▸ WRITTEN INSTRUCTION: List each line holding the string "Write".

▸ ENTRIES SHOWN:
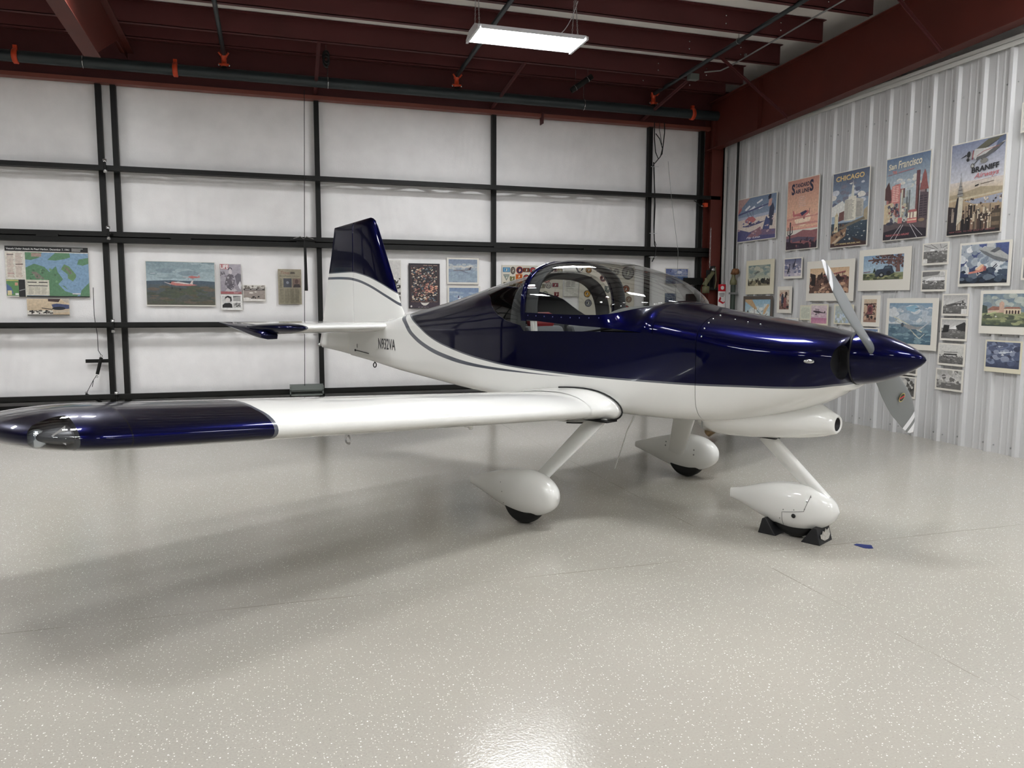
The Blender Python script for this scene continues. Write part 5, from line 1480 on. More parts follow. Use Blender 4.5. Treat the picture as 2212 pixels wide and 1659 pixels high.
poster('travel_poster', 'tall orange sunset poster with lettering STANDARD AIR LINES and a red airplane', 'poster', 'R', 9.092, 8.444, 2.178, 3.112,
 [('g',(196,116,88),(226,160,112),.55,1),('g',(226,160,112),(226,130,100),.28,.55),('e',(248,214,176),.52,.43,.26,.10),('p',(206,112,92),[(0,.45),(.45,.47),(.9,.46),(1,.48),(1,.45),(.5,.44),(0,.42)]),('p',(206,112,92),[(.05,.36),(.7,.38),(1,.37),(1,.35),(.4,.345)]),('p',(232,170,120),[(0,.32),(1,.34),(1,.31),(0,.30)]),
  ('p',(150,72,78),[(0,.20),(.3,.22),(.55,.27),(.8,.25),(1,.26),(1,.12),(0,.12)]),('p',(92,76,104),[(0,.16),(.4,.18),(1,.14),(1,.08),(0,.08)]),('p',(50,30,50),[(0,0),(1,0),(1,.10),(.5,.09),(0,.12)]),('p',(150,60,64),[(.15,.10),(.5,.12),(.9,.09),(.5,.08)]),
  ('p',(40,34,52),[(.10,.10),(.14,.10),(.15,.40),(.11,.40)]),('L',(40,34,52),[(.06,.33),(.05,.22),(.12,.20)],.025),('L',(40,34,52),[(.19,.34),(.2,.24),(.13,.22)],.025),('n',5,26,[(50,34,52),(140,60,70),(70,50,70)],0,.02,1,.14,.04),
  ('p',(196,44,48),[(.20,.56),(.235,.56),(.26,.505),(.45,.52),(.66,.545),(.72,.53),(.70,.49),(.58,.465),(.22,.475),(.20,.50)]),('p',(40,36,84),[(.44,.52),(.62,.545),(.66,.52),(.50,.47)]),('L',(60,40,70),[(.735,.565),(.73,.48)],.012),('e',(150,40,50),.57,.44,.025,.02),
  ('t',(28,30,72),'TANDARD',.25,.885,.70,.945,.03),('t',(28,30,72),'AIR LINE',.25,.80,.70,.86,.03),('t',(28,30,72),'S',.13,.79,.24,.95,.04),('t',(28,30,72),'S',.71,.80,.83,.965,.04),
  ('lines',(220,170,150),.38,.66,.60,.76,6,1)], border=(.010,)*4)
poster('travel_poster', 'tall poster lettered CHICAGO with a skyscraper above a river', 'poster', 'R', 8.203, 7.567, 2.151, 3.074,
 [('g',(70,88,122),(150,175,200),.3,1),('n',9,40,[(120,120,140),(90,100,130),(200,205,215),(225,220,210)],0,.45,1,.88,.10,.5),('p',(222,222,214),[(0,.55),(.3,.62),(.45,.5),(.4,.4),(0,.42)]),
  ('p',(206,200,182),[(.36,.34),(.62,.34),(.62,.66),(.36,.62)]),('p',(226,220,200),[(.46,.34),(.68,.34),(.68,.66),(.46,.66)]),('p',(190,184,170),[(.68,.36),(.88,.38),(.88,.60),(.68,.63)]),('p',(214,212,196),[(.53,.66),(.62,.66),(.60,.80),(.555,.80)]),('p',(206,206,196),[(.565,.80),(.592,.80),(.58,.88)]),
  ('lines',(150,145,135),.37,.67,.36,.62,16,1),('lines',(140,136,128),.69,.87,.38,.58,12,1),('p',(120,66,60),[(.20,.34),(.36,.36),(.36,.48),(.22,.46)]),('p',(170,150,110),[(.88,.2),(1,.2),(1,.5),(.9,.46)]),
  ('g',(52,78,96),(30,48,66),.05,.32),('p',(120,110,90),[(.2,.26),(.9,.37),(.95,.34),(.25,.23)]),('p',(214,200,150),[(.08,.20),(.20,.20),(.19,.42),(.10,.42)]),('p',(196,180,130),[(.09,.42),(.2,.42),(.15,.47)]),('n',12,40,[(90,130,150),(60,84,110),(200,200,190)],.25,.08,.95,.28,.03,.4),
  ('p',(150,104,60),[(0,0),(.42,.14),(.45,.26),(.36,.24),(0,.16)]),('p',(196,170,130),[(0,.04),(.40,.20),(.42,.18),(.02,0)]),('p',(70,40,40),[(0,0),(1,0),(1,.05),(0,.05)]),('p',(64,40,34),[(.60,.12),(1,.03),(1,.0),(.7,.06)]),('n',2,30,[(110,70,50),(160,120,80),(60,40,40)],0,.12,.35,.30,.03),
  ('t',(226,186,84),'CHICAGO',.09,.885,.88,.955,.03),('t',(226,200,120),'CITY WHERE AIRLINES, INC.',.12,.022,.86,.045,.02)], border=(.012,)*4)
poster('travel_poster', 'tall poster lettered San Francisco with a red cable car street scene', 'poster', 'R', 7.325, 6.687, 2.173, 3.099,
 [('g',(72,108,150),(172,190,198),.62,1),('g',(172,190,198),(206,204,190),.1,.62),('n',6,30,[(220,218,206),(190,200,206)],.2,.5,.8,.75,.08,.5),
  ('b',7,8,[(176,90,84),(150,70,70),(190,110,90)],0,.40,.30,.22,.38),('b',8,9,[(216,208,180),(180,190,180),(160,170,175)],.35,.70,.26,.15,.34),('b',9,6,[(120,60,58),(96,66,76),(150,120,120)],.72,1,.2,.3,.5),
  ('p',(206,90,80),[(.16,.44),(.36,.44),(.36,.68),(.16,.66)]),('lines',(236,190,170),.18,.34,.46,.66,9,2),('p',(150,56,50),[(.8,.56),(1,.56),(.96,.66),(.94,.74),(.90,.80),(.86,.74),(.84,.66)]),('p',(110,50,60),[(.72,.62),(.80,.62),(.80,.80),(.72,.80)]),('p',(96,76,84),[(.80,.20),(1,.20),(1,.52),(.82,.54)]),('lines',(60,50,60),.82,1,.24,.50,9,2),
  ('p',(90,50,50),[(0,.5),(.16,.48),(.14,.60),(.08,.72),(0,.64)]),('p',(206,180,130),[(0,.16),(.2,.18),(.2,.46),(0,.44)]),('n',15,60,[(200,190,150),(90,90,110),(150,60,60),(60,60,80),(220,210,190)],.08,.18,.55,.42,.035),
  ('p',(96,80,84),[(0,0),(1,0),(1,.20),(0,.20)]),('p',(44,36,50),[(0,0),(1,0),(1,.10),(.5,.15),(0,.10)]),('L',(200,196,200),[(.18,0),(.42,.17)],.012),('L',(200,196,200),[(.30,0),(.47,.17)],.012),('L',(200,196,200),[(.80,0),(.62,.17)],.012),('L',(200,196,200),[(.92,.02),(.68,.16)],.010),
  ('p',(196,52,46),[(.56,.18),(.78,.18),(.78,.24),(.56,.24)]),('p',(232,222,190),[(.57,.24),(.77,.24),(.77,.31),(.57,.31)]),('p',(176,56,50),[(.56,.31),(.78,.31),(.75,.34),(.59,.34)]),('L',(120,40,40),[(.62,.24),(.62,.31)],.02),('L',(120,40,40),[(.69,.24),(.69,.31)],.02),('p',(236,200,150),[(.57,.21),(.77,.21),(.77,.225),(.57,.225)]),('p',(196,70,60),[(.34,.19),(.44,.19),(.44,.26),(.34,.26)]),('e',(150,120,80),.88,.205,.07,.02),('e',(60,62,80),.15,.2,.09,.02),
  ('t',(232,222,190),'San',.06,.86,.25,.93,.03,.1,.01),('t',(232,222,190),'Francisco',.29,.86,.83,.955,.02,.1,.012),('t',(214,80,44),'TWA',.16,.80,.27,.845,.03),('L',(190,90,96),[(.30,.815),(.66,.83)],.012),('L',(190,90,96),[(.05,.80),(.15,.803)],.010),('t',(190,40,44),'TRANS WORLD AIRLINE',.06,.04,.62,.065,.02,.2)], border=(.012,)*4)
poster('travel_poster', 'tall poster lettered BRANIFF Airways with a radial engine airplane above a city', 'poster', 'R', 6.440, 5.804, 2.156, 3.089,
 [('g',(108,122,160),(206,206,214),.55,1),('g',(214,200,190),(196,170,110),.40,.58),('g',(190,160,110),(110,80,60),.0,.42),('p',(170,150,110),[(0,.44),(.3,.46),(.6,.50),(1,.47),(1,.40),(0,.40)]),('p',(150,156,176),[(.30,.36),(1,.40),(1,.30),(.5,.32)]),('p',(196,180,140),[(.0,.39),(1,.43),(1,.41),(0,.37)]),
  ('b',3,26,[(206,186,150),(90,64,50),(160,130,100),(60,46,40)],.2,1,.05,.10,.28),('b',13,22,[(196,170,130),(70,50,44),(140,100,70),(40,32,34)],.15,1,.0,.08,.22),('n',8,90,[(216,200,170),(80,56,46),(50,40,40),(170,140,100)],.18,.08,1,.38,.018),
  ('p',(50,40,44),[(0,.0),(.17,.0),(.17,.30),(0,.32)]),('b',5,6,[(160,140,120),(60,46,44)],0,.12,.14,.06,.18),('p',(38,34,44),[(.10,.0),(.18,.0),(.20,.30),(.20,.42),(.165,.40),(.14,.30)]),('p',(206,196,170),[(.18,.10),(.28,.16),(.29,.40),(.20,.42)]),
  ('p',(150,146,140),[(.165,.42),(.285,.42),(.26,.50),(.235,.57),(.222,.64),(.208,.57),(.185,.50)]),('L',(70,66,70),[(.17,.45),(.28,.45)],.012),('L',(70,66,70),[(.185,.49),(.265,.49)],.010),('L',(70,66,70),[(.195,.53),(.255,.53)],.008),('L',(120,120,120),[(.222,.64),(.222,.68)],.006),
  ('p',(76,62,44),[(.84,.02),(1,.02),(1,.24),(.84,.22)]),('lines',(130,104,70),.85,.99,.04,.22,2,7),('p',(24,22,30),[(0,0),(1,0),(1,.03),(0,.05)]),
  ('p',(196,194,190),[(.42,.84),(.46,.91),(.80,.90),(1,.955),(1,.93),(.86,.86),(.66,.80),(.48,.79)]),('p',(96,96,96),[(.48,.79),(.66,.80),(.86,.86),(1,.93),(.9,.92),(.66,.84),(.5,.82)]),('p',(92,90,70),[(.48,.91),(.70,.99),(.98,1),(1,1),(.86,.96),(.66,.90)]),('p',(70,90,130),[(.84,.90),(1,.94),(1,1),(.9,.98)]),
  ('e',(150,150,155),.36,.85,.06,.05),('e',(30,30,34),.345,.865,.035,.035),('e',(40,40,44),.335,.81,.03,.02),('L',(150,40,50),[(.42,.80),(.43,.90)],.02),('L',(150,40,50),[(.5,.83),(.62,.87),(.9,.90)],.010),('p',(30,30,36),[(.18,.835),(.30,.87),(.31,.855)]),
  ('e',(110,110,108),.43,.735,.04,.028),('e',(190,188,180),.43,.735,.022,.015),('e',(130,128,120),.64,.77,.07,.028),('L',(90,90,90),[(.44,.74),(.54,.80)],.014),('L',(90,90,90),[(.62,.78),(.58,.80)],.014),
  ('t',(24,24,30),'BRANIFF',.42,.655,.92,.715,.03,0,.014),('t',(196,44,60),'Airways',.47,.575,.93,.645,.01,.35,.014),('L',(150,90,90),[(.42,.555),(.90,.585)],.004),('p',(50,44,40),[(.50,.505),(.57,.515),(.57,.53),(.50,.52)]),('L',(90,70,50),[(.6,.525),(.85,.54)],.008),('t',(150,50,50),'NEW YORK  TO THE  GULF OF  MEXICO',.05,.022,.92,.038,.01)], border=(.012,)*4)
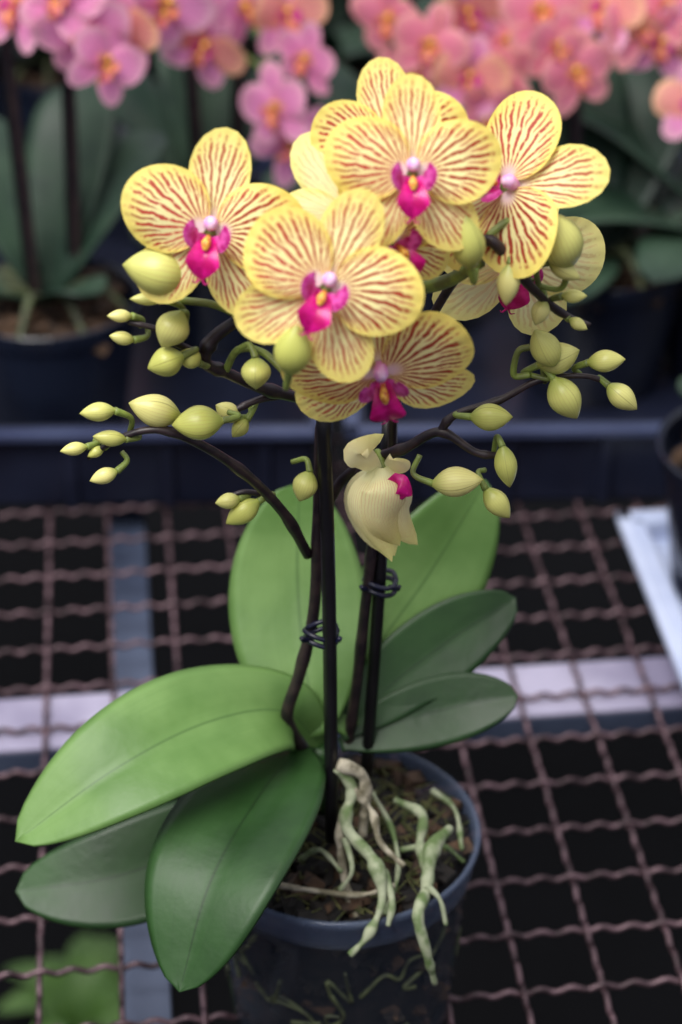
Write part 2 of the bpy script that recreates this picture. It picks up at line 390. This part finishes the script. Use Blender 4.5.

▸ TASK SOLUTION:
The Blender Python script for this scene continues. Write part 5, from line 1480 on. More parts follow. Use Blender 4.5. Treat the picture as 2212 pixels wide and 1659 pixels high.
Write part 2 of the bpy script that recreates this picture. It picks up at line 390. This part finishes the script. Use Blender 4.5.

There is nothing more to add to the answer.